Thursday, members of the Texas Natural Resource Conservation Commission rejected a plan to build the dump near Sierra Blanca, a poor, largely Hispanic town about 16 miles from the Mexican border. Activists in Texas and in Maine and Vermont said the town had been chosen because it lacked political clout.

The Texas commission said a geologic fault under the proposed dump made it unsafe, and social and economic concerns had not been adequately addressed. Maine and Vermont both planned to ship their waste to the dump under an agreement signed in 1993 and approved by Congress earlier this fall.

More than 90 percent of Vermont's waste comes from Vermont Yankee.

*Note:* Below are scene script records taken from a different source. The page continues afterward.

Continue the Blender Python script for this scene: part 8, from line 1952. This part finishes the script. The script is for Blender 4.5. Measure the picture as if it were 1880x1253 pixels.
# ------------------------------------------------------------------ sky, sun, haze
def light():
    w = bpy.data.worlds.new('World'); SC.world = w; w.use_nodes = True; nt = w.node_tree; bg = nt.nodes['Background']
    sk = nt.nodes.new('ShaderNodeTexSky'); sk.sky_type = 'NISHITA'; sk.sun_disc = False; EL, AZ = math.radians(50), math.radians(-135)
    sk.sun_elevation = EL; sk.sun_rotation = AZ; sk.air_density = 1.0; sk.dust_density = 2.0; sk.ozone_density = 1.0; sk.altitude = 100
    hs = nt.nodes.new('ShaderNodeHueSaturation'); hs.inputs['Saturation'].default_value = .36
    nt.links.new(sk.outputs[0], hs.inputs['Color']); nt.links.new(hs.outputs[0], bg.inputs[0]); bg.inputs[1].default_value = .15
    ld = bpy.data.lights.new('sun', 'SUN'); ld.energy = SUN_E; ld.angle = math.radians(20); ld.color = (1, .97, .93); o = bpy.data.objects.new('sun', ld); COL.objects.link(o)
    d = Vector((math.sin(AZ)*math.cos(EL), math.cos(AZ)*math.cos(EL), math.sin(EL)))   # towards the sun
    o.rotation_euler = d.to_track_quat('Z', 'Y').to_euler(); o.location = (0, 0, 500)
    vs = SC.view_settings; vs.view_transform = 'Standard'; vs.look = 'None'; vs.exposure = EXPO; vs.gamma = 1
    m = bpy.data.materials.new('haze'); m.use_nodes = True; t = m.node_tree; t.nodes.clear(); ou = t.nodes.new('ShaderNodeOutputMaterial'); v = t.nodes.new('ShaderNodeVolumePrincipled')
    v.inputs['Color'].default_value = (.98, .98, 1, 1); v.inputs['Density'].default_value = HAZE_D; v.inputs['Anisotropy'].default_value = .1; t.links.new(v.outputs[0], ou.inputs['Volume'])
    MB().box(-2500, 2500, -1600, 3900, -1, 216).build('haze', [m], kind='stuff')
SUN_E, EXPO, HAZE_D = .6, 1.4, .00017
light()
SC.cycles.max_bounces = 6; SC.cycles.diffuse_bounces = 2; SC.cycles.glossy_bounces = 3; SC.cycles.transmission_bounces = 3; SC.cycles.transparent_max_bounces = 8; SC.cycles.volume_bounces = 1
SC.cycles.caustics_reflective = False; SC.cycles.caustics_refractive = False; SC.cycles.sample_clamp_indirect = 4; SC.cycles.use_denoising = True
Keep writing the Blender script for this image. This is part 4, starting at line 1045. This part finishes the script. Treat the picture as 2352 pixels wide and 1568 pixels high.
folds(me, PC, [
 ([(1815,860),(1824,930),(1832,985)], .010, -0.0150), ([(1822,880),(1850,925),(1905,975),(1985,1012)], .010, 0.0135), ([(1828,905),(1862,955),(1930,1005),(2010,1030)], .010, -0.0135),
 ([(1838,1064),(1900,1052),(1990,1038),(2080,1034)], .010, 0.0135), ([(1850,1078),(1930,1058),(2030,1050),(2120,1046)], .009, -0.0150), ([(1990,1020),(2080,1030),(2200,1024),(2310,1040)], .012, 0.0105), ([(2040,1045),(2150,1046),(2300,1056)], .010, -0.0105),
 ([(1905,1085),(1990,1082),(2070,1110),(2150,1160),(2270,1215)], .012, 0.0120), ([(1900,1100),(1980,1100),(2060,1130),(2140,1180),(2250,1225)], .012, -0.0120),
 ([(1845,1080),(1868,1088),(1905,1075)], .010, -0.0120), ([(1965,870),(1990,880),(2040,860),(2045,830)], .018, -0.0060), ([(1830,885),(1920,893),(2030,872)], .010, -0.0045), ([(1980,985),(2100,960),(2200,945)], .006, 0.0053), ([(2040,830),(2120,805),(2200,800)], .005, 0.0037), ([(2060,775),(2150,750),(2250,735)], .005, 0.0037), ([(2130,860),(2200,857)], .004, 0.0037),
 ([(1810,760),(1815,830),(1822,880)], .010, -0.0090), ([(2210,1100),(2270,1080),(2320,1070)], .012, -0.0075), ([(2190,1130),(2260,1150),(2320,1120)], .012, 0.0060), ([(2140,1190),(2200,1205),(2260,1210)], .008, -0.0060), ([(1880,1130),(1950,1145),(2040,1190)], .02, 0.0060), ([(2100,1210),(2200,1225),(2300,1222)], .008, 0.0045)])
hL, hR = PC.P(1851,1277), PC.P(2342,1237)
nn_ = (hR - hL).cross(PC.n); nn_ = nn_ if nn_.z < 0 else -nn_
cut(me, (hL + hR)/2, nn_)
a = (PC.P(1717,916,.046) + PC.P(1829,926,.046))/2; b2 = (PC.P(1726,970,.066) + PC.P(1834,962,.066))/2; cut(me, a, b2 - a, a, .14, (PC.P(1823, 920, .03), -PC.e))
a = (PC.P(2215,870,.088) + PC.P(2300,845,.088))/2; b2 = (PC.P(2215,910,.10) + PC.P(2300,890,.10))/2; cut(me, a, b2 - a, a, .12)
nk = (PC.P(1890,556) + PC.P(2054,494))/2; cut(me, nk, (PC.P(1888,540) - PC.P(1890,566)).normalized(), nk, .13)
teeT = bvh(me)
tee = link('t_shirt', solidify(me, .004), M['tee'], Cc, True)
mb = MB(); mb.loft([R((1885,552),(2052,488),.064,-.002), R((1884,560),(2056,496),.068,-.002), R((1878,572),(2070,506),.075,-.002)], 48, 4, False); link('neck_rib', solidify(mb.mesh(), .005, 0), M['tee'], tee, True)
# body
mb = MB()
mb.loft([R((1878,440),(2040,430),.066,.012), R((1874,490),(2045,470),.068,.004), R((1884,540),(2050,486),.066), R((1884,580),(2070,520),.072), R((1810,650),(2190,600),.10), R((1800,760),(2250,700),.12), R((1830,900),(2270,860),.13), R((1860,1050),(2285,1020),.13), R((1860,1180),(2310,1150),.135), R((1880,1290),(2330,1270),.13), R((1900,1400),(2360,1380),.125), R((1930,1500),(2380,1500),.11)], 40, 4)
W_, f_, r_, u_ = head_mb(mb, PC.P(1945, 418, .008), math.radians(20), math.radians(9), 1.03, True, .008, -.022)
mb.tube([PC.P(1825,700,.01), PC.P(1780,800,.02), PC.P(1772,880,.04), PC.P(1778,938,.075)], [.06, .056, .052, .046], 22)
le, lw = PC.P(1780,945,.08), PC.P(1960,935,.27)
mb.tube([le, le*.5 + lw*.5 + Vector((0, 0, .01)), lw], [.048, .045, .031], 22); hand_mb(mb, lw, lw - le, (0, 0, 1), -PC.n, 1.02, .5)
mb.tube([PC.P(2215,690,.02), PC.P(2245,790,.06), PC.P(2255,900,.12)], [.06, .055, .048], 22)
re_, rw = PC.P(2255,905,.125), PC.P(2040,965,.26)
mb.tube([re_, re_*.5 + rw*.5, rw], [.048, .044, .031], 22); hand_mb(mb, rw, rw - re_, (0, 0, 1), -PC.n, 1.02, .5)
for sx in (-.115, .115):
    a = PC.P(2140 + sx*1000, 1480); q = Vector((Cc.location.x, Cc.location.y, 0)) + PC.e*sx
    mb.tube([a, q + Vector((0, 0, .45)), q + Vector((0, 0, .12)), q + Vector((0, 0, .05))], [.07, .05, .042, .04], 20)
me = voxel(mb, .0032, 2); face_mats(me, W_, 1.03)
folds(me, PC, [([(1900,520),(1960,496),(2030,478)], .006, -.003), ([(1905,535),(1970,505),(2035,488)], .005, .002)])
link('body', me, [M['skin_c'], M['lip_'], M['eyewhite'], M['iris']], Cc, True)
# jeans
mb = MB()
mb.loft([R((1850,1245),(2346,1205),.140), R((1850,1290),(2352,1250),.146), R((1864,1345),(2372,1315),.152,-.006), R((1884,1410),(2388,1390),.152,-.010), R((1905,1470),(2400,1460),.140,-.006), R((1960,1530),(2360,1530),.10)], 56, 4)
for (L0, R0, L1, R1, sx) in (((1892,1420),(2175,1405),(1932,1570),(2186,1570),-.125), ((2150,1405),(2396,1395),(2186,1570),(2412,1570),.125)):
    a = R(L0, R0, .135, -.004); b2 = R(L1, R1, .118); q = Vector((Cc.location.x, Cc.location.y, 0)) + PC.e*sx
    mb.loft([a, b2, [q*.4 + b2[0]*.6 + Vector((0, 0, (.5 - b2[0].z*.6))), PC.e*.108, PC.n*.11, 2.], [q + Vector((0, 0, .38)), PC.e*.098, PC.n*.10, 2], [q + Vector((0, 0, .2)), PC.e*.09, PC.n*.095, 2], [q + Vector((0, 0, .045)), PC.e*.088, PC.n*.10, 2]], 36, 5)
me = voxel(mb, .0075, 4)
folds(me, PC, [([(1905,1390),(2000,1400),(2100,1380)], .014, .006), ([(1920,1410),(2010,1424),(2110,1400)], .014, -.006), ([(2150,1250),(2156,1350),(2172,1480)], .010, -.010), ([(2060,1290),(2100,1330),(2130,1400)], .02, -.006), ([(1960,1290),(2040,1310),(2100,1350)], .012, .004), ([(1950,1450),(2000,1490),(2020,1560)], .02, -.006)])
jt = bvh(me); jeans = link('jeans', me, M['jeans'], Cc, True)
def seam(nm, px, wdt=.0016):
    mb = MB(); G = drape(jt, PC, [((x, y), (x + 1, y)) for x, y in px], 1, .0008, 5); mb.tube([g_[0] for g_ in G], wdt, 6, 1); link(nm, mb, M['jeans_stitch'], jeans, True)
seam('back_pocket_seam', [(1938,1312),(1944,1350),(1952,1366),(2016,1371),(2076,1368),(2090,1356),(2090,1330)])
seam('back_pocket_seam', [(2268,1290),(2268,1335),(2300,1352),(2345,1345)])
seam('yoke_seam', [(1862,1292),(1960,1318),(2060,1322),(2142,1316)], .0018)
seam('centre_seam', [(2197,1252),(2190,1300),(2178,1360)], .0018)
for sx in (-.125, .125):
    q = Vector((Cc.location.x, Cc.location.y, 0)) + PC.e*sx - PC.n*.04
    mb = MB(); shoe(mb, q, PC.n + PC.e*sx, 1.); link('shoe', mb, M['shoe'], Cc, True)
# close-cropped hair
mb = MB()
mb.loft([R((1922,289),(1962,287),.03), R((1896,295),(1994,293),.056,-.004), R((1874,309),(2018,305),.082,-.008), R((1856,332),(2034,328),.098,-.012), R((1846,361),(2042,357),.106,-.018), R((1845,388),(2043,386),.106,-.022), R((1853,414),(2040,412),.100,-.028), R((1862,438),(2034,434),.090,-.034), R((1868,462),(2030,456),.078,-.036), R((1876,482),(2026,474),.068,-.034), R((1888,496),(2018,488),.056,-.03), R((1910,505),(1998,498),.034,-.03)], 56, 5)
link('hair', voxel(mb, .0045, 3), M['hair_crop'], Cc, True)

The nuclear plant creates about 150 cubic yards of radioactive waste each year and budgets about $1.5 million to store it or ship it to a site near Barnwell, S.C., said Rob Williams, a spokesman for the plant.

When Vermont Yankee is decommissioned, about 8,300 cubic yards will have to be treated as low-level waste, he said.

Public Service Department Commissioner Richard Sedano said, however, that the state had studied the Vermont Yankee location and decided it was not the place to store waste.

Before the Texas agreement, Vermont had its own Low-level Radioactive Waste Authority, which spent more than $3 million in three years designing a dump and trying to find a community that would host it.

The Vermont Yankee site was ruled out because of wetlands and its location on the Connecticut River. Three Vermont towns expressed some interest in hosting the dump but eventually decided they did not want it. The state abandoned its search for a site in Vermont after it signed the agreement with Maine and Texas.